The Bodhidharma myth lends pleasing symmetry to this 21st-century Bollywood expedition to China for a martial arts/song-and-dance crossover — a landmark collaboration between the mainland and the subcontinent, mediated by Warner Bros. Alas, Chandni Chowk to China, directed by Nikhil Advani (who made the great Kal Ho Naa Ho), is asymmetrical in the extreme: shapeless, shameless, and slapdash. Sizable chunks of it were actually filmed in Thailand, and much of the rest could have been shot anywhere — on a back-lot Chinese village, or in front of a blue screen to be replaced by the skyline of Beijing.

CC2C (as it's called in India) is based very loosely on the life of its leading man, the late-blooming superstar Akshay Kumar, a former chef and martial arts instructor who was actually raised in the eponymous Chandni Chowk district, a market area of Old Delhi that has salt-of-the-earth, lower-middle-class implications. Kumar wasn't seen as being in the same league as other male stars of his generation until relatively recently, when the 2000 Hera Pheri (Monkey Business) marked a shift in his persona from an action star with a likable goofy streak to a full-blown clown, bringing him a whole new level of celebrity.

Kumar's devotion to the Chinese martial arts is apparently sincere. (In 2004, he hosted the martial arts survey series Seven Deadly Arts on National Geographic's Asia channel.) Yet it is CC2C's central failure that Advani and company barely interact at all with the culture they supposedly set out to celebrate. There's no possibility of China/India fusion because the twain barely meet. The desi visitors always seem to be on top of a hill or a mountain looking down at something — a village or a forest or a city — without ever entering into it. The same three or four locations (in particular, a single dusty section of the Great Wall — if that's really what it is) are re-explored so often that our sense of their exotic charm evaporates.

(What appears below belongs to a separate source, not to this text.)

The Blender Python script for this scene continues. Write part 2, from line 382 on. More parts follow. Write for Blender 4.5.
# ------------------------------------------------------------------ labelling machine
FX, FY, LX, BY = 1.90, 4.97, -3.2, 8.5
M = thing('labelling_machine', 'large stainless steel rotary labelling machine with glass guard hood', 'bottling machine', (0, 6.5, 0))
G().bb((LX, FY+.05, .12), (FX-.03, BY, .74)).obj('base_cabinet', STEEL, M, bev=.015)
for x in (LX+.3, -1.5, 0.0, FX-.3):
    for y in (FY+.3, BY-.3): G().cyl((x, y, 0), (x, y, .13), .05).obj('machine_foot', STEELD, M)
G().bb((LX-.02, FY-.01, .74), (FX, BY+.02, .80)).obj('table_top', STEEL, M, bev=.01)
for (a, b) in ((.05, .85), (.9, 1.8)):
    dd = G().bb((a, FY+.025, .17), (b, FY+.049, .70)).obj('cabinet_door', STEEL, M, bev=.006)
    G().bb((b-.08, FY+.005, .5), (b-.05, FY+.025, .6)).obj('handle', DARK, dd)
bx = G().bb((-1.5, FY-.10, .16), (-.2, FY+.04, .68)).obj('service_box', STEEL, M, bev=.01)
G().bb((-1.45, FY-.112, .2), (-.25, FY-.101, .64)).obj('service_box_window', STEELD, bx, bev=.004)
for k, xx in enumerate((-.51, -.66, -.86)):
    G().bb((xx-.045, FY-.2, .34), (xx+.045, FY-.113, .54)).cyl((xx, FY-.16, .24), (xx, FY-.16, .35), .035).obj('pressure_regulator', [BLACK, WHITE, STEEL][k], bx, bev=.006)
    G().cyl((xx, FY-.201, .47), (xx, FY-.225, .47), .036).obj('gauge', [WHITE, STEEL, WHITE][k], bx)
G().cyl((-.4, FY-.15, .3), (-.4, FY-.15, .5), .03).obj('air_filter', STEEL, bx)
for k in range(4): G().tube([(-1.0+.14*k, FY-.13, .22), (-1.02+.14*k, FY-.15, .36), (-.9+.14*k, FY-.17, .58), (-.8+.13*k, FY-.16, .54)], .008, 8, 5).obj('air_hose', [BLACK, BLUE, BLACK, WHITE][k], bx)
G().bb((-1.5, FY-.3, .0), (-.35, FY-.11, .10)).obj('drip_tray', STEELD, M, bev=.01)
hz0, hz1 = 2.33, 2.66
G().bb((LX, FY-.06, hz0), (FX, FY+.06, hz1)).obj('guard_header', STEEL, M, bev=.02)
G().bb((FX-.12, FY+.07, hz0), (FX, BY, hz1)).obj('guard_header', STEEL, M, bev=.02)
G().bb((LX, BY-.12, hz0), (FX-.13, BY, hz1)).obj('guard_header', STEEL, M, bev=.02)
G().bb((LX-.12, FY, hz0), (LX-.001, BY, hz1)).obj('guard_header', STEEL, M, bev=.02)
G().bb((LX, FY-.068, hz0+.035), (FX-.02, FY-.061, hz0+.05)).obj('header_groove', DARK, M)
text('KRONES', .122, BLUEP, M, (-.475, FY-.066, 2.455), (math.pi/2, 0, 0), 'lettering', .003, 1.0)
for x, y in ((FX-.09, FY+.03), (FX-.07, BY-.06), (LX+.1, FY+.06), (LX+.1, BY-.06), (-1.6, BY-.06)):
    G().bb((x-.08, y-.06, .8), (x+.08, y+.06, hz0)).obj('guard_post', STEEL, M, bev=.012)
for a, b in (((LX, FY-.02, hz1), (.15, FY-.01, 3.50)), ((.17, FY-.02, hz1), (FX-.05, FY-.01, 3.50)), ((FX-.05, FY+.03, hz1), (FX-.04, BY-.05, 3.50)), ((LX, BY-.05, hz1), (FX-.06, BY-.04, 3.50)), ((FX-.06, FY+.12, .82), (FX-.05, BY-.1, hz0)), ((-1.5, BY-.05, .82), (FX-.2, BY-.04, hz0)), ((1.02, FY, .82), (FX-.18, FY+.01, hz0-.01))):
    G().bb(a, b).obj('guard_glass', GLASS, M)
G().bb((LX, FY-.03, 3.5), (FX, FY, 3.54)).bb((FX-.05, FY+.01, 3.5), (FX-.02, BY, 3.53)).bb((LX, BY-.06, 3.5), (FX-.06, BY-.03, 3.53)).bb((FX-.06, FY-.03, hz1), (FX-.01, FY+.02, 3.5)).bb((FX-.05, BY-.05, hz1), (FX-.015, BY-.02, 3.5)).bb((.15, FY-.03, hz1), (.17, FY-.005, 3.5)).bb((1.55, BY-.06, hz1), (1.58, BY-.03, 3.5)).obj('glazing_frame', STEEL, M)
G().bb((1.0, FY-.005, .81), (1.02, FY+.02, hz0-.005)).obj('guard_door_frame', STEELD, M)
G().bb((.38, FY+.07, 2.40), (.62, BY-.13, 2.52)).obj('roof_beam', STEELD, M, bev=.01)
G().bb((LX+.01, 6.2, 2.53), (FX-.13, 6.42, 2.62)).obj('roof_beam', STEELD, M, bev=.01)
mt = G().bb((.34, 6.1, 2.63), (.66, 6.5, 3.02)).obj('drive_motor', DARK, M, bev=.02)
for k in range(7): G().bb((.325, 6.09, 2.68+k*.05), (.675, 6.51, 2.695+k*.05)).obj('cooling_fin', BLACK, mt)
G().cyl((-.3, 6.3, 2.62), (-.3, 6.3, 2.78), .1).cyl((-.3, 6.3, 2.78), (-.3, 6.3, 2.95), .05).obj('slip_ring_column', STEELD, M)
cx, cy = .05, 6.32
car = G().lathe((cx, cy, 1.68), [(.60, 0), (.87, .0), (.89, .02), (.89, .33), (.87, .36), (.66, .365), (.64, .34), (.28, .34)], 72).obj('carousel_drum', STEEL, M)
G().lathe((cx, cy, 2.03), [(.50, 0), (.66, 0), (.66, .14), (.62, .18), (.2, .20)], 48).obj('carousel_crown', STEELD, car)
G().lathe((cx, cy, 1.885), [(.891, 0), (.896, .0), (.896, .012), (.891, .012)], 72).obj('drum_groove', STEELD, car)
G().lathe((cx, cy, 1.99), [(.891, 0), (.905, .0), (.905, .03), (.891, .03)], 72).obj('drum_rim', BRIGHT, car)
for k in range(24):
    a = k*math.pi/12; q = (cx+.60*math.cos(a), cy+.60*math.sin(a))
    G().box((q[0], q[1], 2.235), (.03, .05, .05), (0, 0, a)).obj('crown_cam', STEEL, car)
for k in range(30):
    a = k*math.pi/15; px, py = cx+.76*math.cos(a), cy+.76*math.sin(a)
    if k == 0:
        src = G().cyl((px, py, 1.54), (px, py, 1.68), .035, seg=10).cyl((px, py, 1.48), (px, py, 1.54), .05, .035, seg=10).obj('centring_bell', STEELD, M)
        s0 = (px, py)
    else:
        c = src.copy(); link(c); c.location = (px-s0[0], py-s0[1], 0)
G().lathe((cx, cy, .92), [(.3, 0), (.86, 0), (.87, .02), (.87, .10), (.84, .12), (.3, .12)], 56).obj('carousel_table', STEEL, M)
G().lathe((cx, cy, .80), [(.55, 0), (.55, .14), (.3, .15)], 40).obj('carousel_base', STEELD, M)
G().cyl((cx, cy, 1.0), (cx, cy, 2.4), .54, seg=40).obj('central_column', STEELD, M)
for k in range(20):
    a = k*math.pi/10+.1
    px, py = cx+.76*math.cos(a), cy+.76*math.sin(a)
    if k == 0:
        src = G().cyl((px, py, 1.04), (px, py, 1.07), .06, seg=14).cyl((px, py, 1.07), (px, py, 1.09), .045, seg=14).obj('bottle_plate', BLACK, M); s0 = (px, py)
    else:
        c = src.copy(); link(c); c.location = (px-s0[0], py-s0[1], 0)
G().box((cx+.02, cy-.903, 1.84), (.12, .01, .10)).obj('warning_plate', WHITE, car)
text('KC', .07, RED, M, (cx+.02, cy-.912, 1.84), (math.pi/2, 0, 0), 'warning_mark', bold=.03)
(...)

The drama that plays out in front of this matte painting backdrop is a mélange of old-school masala movie clichés decorated with some flashes of minty-fresh foolishness: Kumar's childlike Sidhu is a Chandni Chowk kitchen assistant who has some impressive God of Cookery—style slicing and dicing moves. So it isn't a total stretch when a couple of Chinese villagers show up in the neighborhood, insisting that the cook is the reincarnation of an ancient warrior who alone can defend their village against the glowering, bowler-hatted, and apparently motiveless tyrant Hojo (played with tree-trunk steadiness by Gordon Liu a kung fu icon from The 36th Chamber of Shaolin to Kill Bill). Sidhu consults a rescued potato in the shape of the Hindu deity Ganesha, and naturally decides to make the trip.

From there, so much outrageousness ensues. There's nothing even vaguely normal around for the weirdness to stand out against. We get cartoonish flying and fighting effects out of Kung Fu Hustle. We get a set of twins separated at birth — one good, the other evil (both played by anime-eyed ingenue Deepika Padukone). We get their rock-jawed father (Roger Yuan), once a decorated PRC police officer and now an amnesiac mop-headed beggar living in a cave under the Wall. And we get a series of increasingly cacophonous and cluttered group-grope fight sequences, which have almost none of the grace and precision that bring the best such scenes close to uplifting song and dance — something a Bollywood filmmaker, of all people, should have been able to grasp.